That sounds like you would be trying to do economic analysis/decision making using something like bills of material (+labor, externalities etc.). I can see how that would eliminate certain irrationalities, as you say. However, I am having a hard time imagining how one would use a the TEMS cost of a product in practice.
For example, why would it be more useful (or differently useful) to estimate a the TEMS cost of a water bottle instead of calculating the social cost (sum of private costs and external costs like EOL)?
That sounds like you would be trying to do economic analysis/decision making using something like bills of material (+labor, externalities etc.). I can see how that would eliminate certain irrationalities, as you say. However, I am having a hard time imagining how one would use a the TEMS cost of a product in practice.
For example, why would it be more useful (or differently useful) to estimate a the TEMS cost of a water bottle instead of calculating the social cost (sum of private costs and external costs like EOL)?

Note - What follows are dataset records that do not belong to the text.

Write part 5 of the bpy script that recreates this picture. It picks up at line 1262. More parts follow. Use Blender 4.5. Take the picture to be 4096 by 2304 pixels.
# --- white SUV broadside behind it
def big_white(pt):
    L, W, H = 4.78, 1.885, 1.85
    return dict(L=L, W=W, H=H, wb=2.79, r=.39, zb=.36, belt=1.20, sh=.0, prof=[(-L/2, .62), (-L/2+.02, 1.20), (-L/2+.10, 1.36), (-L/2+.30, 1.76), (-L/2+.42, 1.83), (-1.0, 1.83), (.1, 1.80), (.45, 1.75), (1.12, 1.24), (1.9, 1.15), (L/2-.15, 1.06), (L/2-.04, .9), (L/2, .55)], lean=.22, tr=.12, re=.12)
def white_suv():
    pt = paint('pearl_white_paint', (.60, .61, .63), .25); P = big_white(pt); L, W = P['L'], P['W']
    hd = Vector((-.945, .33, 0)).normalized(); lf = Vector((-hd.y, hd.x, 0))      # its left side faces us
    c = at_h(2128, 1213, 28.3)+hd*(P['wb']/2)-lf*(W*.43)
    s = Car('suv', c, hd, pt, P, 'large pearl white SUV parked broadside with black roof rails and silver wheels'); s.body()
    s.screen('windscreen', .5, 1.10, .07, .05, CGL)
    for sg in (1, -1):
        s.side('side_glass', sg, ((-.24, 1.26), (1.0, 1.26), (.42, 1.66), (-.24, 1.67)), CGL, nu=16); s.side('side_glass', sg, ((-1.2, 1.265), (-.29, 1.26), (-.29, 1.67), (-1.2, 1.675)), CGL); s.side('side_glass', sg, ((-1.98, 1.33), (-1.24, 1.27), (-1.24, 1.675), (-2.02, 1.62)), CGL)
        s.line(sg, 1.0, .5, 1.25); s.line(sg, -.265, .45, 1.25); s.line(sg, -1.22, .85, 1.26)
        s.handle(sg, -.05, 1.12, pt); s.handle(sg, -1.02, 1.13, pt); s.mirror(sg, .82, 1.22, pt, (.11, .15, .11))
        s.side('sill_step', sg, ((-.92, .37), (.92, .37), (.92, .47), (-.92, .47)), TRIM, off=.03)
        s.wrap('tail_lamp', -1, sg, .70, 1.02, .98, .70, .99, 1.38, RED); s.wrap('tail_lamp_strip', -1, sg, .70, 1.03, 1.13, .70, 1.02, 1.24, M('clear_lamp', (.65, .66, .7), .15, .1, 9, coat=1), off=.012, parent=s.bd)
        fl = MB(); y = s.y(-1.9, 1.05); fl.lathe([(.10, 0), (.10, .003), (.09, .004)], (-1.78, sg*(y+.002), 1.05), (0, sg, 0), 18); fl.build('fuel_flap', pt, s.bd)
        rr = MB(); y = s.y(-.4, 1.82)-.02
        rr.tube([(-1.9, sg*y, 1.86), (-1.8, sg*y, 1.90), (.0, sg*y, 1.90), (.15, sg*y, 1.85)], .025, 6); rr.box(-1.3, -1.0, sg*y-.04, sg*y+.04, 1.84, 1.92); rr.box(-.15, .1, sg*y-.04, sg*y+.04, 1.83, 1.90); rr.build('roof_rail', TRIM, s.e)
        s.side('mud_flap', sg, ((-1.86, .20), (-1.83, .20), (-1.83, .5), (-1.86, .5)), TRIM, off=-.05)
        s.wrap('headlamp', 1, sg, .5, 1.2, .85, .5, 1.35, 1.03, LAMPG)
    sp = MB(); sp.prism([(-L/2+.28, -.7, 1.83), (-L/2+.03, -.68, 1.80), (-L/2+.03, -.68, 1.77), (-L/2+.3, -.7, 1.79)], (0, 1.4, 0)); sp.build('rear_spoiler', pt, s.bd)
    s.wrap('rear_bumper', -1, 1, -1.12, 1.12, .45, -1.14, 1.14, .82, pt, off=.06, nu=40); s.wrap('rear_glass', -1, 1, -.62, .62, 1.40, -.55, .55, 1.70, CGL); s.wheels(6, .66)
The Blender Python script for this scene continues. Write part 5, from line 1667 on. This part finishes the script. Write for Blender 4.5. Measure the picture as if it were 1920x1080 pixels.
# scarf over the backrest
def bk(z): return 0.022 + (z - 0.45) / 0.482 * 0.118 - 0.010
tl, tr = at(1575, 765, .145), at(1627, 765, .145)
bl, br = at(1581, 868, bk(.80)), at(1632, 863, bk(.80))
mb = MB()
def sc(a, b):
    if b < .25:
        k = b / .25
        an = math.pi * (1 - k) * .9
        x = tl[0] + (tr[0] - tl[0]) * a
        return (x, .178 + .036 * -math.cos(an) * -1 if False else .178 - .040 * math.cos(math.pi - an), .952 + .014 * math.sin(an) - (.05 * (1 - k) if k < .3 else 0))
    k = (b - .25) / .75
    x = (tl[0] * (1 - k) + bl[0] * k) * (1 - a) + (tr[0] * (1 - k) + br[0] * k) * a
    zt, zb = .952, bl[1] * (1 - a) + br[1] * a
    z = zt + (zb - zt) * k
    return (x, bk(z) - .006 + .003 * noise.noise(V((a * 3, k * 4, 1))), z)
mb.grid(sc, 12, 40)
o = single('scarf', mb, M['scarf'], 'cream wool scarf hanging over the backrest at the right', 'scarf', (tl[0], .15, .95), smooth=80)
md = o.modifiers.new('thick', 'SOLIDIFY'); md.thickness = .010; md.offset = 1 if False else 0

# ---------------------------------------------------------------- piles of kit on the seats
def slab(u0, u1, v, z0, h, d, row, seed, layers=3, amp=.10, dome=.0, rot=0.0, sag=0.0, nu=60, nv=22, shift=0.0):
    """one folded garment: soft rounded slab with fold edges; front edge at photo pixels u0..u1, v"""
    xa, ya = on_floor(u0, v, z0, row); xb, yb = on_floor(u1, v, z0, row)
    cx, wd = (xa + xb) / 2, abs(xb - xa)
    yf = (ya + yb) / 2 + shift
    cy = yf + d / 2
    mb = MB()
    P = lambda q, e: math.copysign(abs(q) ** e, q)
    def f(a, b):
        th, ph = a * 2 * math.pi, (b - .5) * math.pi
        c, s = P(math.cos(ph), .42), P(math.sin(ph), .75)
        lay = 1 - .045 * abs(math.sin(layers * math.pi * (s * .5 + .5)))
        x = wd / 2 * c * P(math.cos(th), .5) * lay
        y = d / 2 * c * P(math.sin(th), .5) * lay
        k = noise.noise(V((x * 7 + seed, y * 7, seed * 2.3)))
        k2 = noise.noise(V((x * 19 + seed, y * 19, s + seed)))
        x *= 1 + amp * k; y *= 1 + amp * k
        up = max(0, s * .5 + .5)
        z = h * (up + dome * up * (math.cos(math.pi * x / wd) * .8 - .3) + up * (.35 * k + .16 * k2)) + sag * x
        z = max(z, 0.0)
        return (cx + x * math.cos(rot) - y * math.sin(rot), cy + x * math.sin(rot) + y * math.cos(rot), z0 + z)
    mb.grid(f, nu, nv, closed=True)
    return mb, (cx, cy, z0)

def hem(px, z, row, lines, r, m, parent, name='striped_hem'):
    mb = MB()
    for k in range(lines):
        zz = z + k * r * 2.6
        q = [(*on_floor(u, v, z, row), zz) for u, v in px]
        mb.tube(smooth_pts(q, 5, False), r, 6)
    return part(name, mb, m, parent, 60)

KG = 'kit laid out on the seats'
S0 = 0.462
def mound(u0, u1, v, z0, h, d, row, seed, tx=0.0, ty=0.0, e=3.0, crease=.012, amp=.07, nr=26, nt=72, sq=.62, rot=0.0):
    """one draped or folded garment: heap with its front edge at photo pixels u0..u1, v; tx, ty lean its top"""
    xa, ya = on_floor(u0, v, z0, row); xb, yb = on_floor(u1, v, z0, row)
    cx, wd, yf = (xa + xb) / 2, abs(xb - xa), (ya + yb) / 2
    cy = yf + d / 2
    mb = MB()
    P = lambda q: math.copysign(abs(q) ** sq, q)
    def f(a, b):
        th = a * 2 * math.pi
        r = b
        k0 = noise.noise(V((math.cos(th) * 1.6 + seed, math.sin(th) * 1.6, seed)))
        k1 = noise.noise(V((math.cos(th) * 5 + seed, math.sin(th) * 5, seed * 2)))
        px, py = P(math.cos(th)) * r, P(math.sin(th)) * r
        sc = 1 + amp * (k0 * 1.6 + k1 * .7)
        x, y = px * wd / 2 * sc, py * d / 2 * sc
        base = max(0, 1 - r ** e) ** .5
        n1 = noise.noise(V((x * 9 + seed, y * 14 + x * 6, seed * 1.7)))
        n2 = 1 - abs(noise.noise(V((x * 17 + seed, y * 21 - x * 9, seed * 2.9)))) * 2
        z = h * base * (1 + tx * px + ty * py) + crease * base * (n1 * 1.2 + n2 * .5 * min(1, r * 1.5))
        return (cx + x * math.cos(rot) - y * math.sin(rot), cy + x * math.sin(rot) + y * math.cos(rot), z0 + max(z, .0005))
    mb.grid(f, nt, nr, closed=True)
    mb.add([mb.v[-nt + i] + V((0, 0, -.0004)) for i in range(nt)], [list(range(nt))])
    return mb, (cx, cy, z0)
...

Regarding use in practice—in a database accessible from one source linked to the product via the label, or on the product page.
Something like:
Product A
Production Cycle:
T34, E45, M23, S15
Externality Watchlist:
CO2 = 300kg
P = 150kg
Utility
T3, E22, M4, S4
EOL Cycle:
T15, E25, M35, S10
Alerts:
Company B of product production line implicated in Ohio train wreck with (TEMS) externality outputs.
///
Then maybe you could click on the individual letter-number pairs to get more info on the underlying values. Something along those lines.
Regarding the second question, precisely because the social cost is prone to dollar value distortions.